How many lines of these records hold the string "pixels"? Reply with the number alone.

((

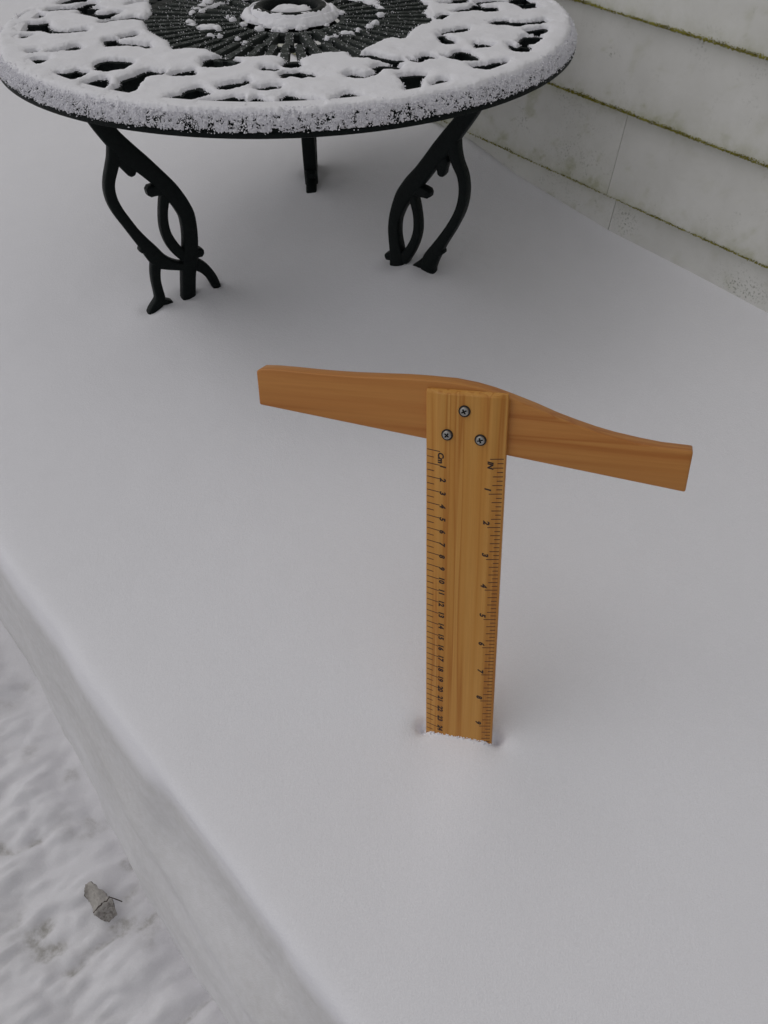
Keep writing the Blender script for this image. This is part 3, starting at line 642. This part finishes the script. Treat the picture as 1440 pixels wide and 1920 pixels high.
# --- slats: short rounded bars, 28 inner and 52 outer ones sharing meshes
def slat_mesh(name, r0, r1, w0, w1, h):
    nx = 10; V = []; sec = [(-1, 0), (-1, .72), (-.78, .93), (-.35, 1.0), (.35, 1.0), (.78, .93), (1, .72), (1, 0)]
    for i in range(nx):
        t = i / (nx - 1); r = r0 + (r1 - r0) * t; w = (w0 + (w1 - w0) * t) / 2
        for s, z in sec: V.append((r, s * w, z * h))
    F = grid_faces(nx, len(sec)); F = F[:, ::-1]
    b = [[i * 8 + 7, i * 8, (i + 1) * 8, (i + 1) * 8 + 7] for i in range(nx - 1)]
    e0 = [[0, 1, 6, 7], [1, 2, 5, 6], [2, 3, 4, 5]]; e1 = [[q + (nx - 1) * 8 for q in e[::-1]] for e in e0]
    me = mesh_np(name, np.array(V), np.concatenate([F, np.array(b), np.array(e0), np.array(e1)])); shade(me, True, 35)
    me.materials.append(M_FROST); return me
so = slat_mesh('slat', 10.95, 16.95, 0.86, 1.05, 0.75); si = slat_mesh('slat', 6.2, 11.15, 0.86, 1.08, 0.75)
g = np.random.default_rng(12)
SLATS = []
for me, n, ph, r0, r1 in ((so, 52, -88.0, 10.95, 16.95), (si, 28, -86.3, 6.2, 11.15)):
    for k in range(n):
        a = R_(ph + 360.0 * k / n + g.uniform(-0.4, 0.4))
        o = bpy.data.objects.new('slat', me); COL.objects.link(o); o.parent = table
        o.location = Vector((0, 0, (1.08 + g.uniform(-0.04, 0.04)) * CM)); o.rotation_euler = (0, 0, a)
        SLATS.append((a, r0, r1))

# --- legs: flat scrollwork swept as rounded bars
def sweep(path, tmul, closed_tip=True, nsec=16):
    """path: (r, z, halfwidth) -> tube in the x-z plane with flattened oval section, half thickness tmul"""
    P = np.array(path, float)
    d = np.concatenate([[0], np.cumsum(np.hypot(*np.diff(P[:, :2], axis=0).T))])
    n = max(4, int(d[-1] / 0.35)); tt = np.linspace(0, d[-1], n)
    Q = np.column_stack([np.interp(tt, d, P[:, i]) for i in range(3)])
    for _ in range(2):
        Q[1:-1] = 0.5 * Q[1:-1] + 0.25 * (Q[:-2] + Q[2:])
    T = np.gradient(Q[:, :2], axis=0); T /= np.linalg.norm(T, axis=1)[:, None] + 1e-9
    Nn = np.column_stack([-T[:, 1], T[:, 0]])
    # rounded ends
    wcap = np.ones(n)
    Vs = []
    e0 = Q[0, :2] - T[0] * Q[0, 2] * 0.55; e1 = Q[-1, :2] + T[-1] * Q[-1, 2] * 0.55
    rows = [(e0, Nn[0], Q[0, 2] * 0.55, 0.7)] + [(Q[i, :2], Nn[i], Q[i, 2], 1.0) for i in range(n)] + [(e1, Nn[-1], Q[-1, 2] * 0.55, 0.7)]
    an = np.arange(nsec) / nsec * 2 * math.pi
    cx = np.sign(np.cos(an)) * np.abs(np.cos(an)) ** 0.42; cy = np.sign(np.sin(an)) * np.abs(np.sin(an)) ** 0.42
    for c, nn, w, k in rows:
        p = c[None] + nn[None] * (w * cx)[:, None]
        Vs.append(np.column_stack([p[:, 0], cy * tmul * k, p[:, 1]]))
    m = len(rows); V = np.concatenate(Vs)
    i = np.arange(m - 1)[:, None]; j = np.arange(nsec)[None]; j2 = (j + 1) % nsec
    F = np.stack([i * nsec + j, i * nsec + j2, (i + 1) * nsec + j2, (i + 1) * nsec + j], -1).reshape(-1, 4)
    V = np.concatenate([V, [V[:nsec].mean(0)], [V[-nsec:].mean(0)]])
    a = len(V) - 2
    caps = [[a, (k + 1) % nsec, k] for k in range(nsec)] + [[a + 1, (m - 1) * nsec + k, (m - 1) * nsec + (k + 1) % nsec] for k in range(nsec)]
    return V, F, np.array(caps)
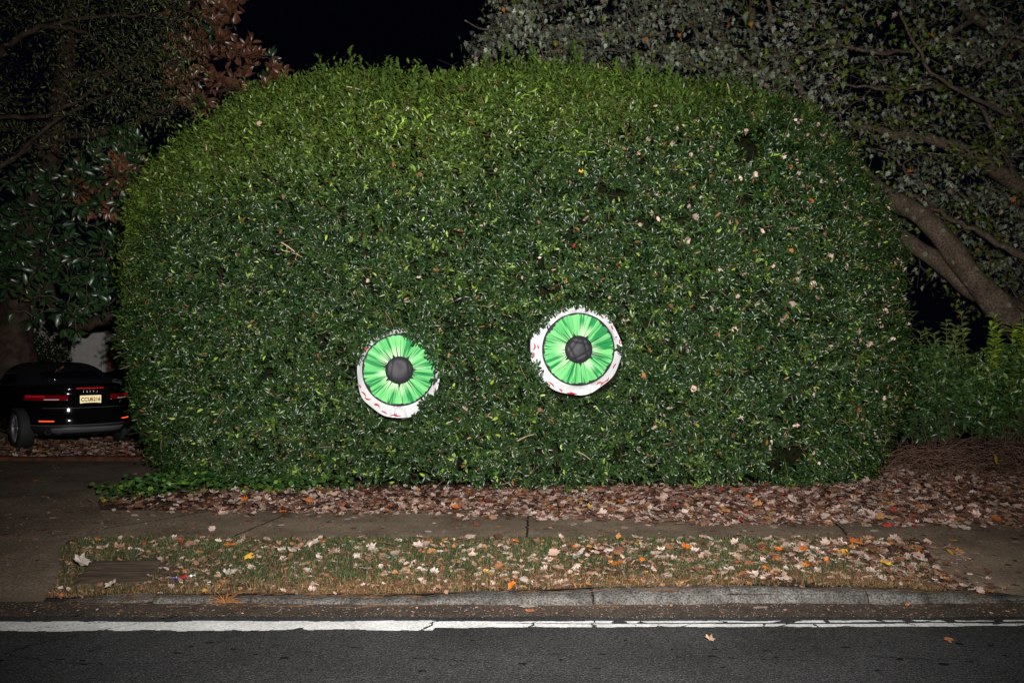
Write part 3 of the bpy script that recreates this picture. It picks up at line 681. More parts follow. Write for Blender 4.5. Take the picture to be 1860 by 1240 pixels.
n = 260; p = np.column_stack([rng.uniform(2.3, 3.4, n), rng.uniform(5.35, 6.5, n)]); stuff += leaf_cloud(np.column_stack([p, gz(p[:, 0], p[:, 1]) + .015]), rng.uniform(.04, .08, n), deadcol(n, [2, 3, 2, 3, 4, 3, .6, .4, .2, 1]) * .9, .28)
# leafy bed under the cars
n = 9000; p = np.column_stack([rng.uniform(-13, -4.2, n), rng.uniform(11.5, 17.5, n)])
stuff += leaf_cloud(np.column_stack([p, rng.uniform(0, .03, n)]), rng.uniform(.05, .11, n), deadcol(n, [2, 3, 1.6, 3, 4, 3, .4, .2, .2, 1]), .25)
# right-hand drive, thin scatter
n = 130; p = np.column_stack([rng.uniform(3.2, 7, n), rng.uniform(5.6, 7.1, n)]); stuff += leaf_cloud(np.column_stack([p, gz(p[:, 0], p[:, 1]) + .009]), rng.uniform(.03, .07, n), deadcol(n, [1, 1, 1, 3, 5, 4, .3, .3, .1, 1]), .06, .004, (.1, .5))
# small crumbs of leaf in the gutter and on the verge
n = 800; p = np.column_stack([rng.uniform(-3.6, 4, n), 5.22 - rng.random(n) ** 1.6 * .25]); stuff += leaf_cloud(np.column_stack([p, np.full(n, -.114)]), rng.uniform(.006, .026, n), deadcol(n, [.6, 1.4, .3, 4, 5, 6, .25, .1, 0, 1]), .2, .003)
g = verge_pts(5200); g = g[~in_board(g)]; n = len(g); stuff += leaf_cloud(np.column_stack([g, gz(g[:, 0], g[:, 1]) + rng.uniform(.004, .02, n)]), rng.uniform(.014, .05, n), deadcol(n, [1.4, 2, 1, 4, 5, 4, .35, .25, .08, 1.5]), .4, .004)
# larger leaves on the verge: sort by distance, the nearest become objects of their own
g = verge_pts(1500)
g = g[rng.random(len(g)) < np.interp(g[:, 0], [-3.5, -2.4, -1, 1, 2, 3.4], [.18, .24, .40, .55, .9, 1.0]) * np.interp(g[:, 1], [5.2, 5.5, 5.7, 6.3, 6.5], [.12, .45, 1, 1, .55])]
g = g[~in_board(g, -.03) | (rng.random(len(g)) < .12)]
g = g[np.argsort(g[:, 1])]
NI = 262
ind, rest = g[:NI], g[NI:]
n = len(rest); stuff += leaf_cloud(np.column_stack([rest, gz(rest[:, 0], rest[:, 1]) + .02]), rng.uniform(.05, .095, n), deadcol(n, [5, 4, 5, 2.5, 1.6, 1, 1.0, .6, .35, 1]), .28, .006, (.5, 1.8))
link('leaf_litter', cloud_mesh('leaf_litter', stuff, False), M_dead, kind='stuff', label='thick carpet of fallen autumn leaves around the hedge and pavement', cat='fallen leaves')
# individual leaves
KCOL = {'pale pinkish tan': (.34, .255, .215), 'pale grey': (.33, .28, .245), 'tan': (.27, .175, .12), 'rusty brown': (.19, .075, .035), 'dark brown': (.085, .04, .025), 'orange': (.42, .12, .015), 'red': (.26, .03, .015), 'yellow': (.45, .27, .03)}
_lm = {}
def leaf_mesh(v_, cn_):
    if (v_, cn_) not in _lm:
        V, Q, Tt = MAP[v_]; V = V.copy(); V[:, 0] -= .45; V[:, 2] -= V[:, 2].min()
        rr = np.random.default_rng(v_ * 9 + len(cn_)); c = np.array(KCOL[cn_]) * (1 + rr.normal(0, .16, (len(V), 1)))
        c = c * (1 + rr.normal(0, .08))
        st = np.array([(-.42, -.012, .02), (-.42, .012, .02), (-.78, .01, .06), (-.78, -.01, .06)]); k = len(V)
        V = np.vstack([V, st]); c = np.vstack([c, np.tile(np.array(KCOL[cn_]) * .5, (4, 1))])
        me = np_mesh('maple_leaf', V, np.array([(k, k + 1, k + 2, k + 3)]), Tt, c, False); me.materials.append(M_dead); _lm[(v_, cn_)] = me
    return _lm[(v_, cn_)]
def put_leaf(x, y, z, size, cn_, label, group=None, tilt=.2, v_=None, flip=None):
    o = bpy.data.objects.new('fallen_leaf', leaf_mesh(rng.integers(0, 6) if v_ is None else v_, cn_)); C.objects.link(o)
    o.location = (x, y, z); o.rotation_euler = (rng.normal(0, tilt), rng.normal(0, tilt), rng.uniform(0, 6.28)); o.scale = (size, size * rng.uniform(.75, 1), size)
    tag(o, label, 'leaf', group)
    return o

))

**EXERCISE OUTPUT**
2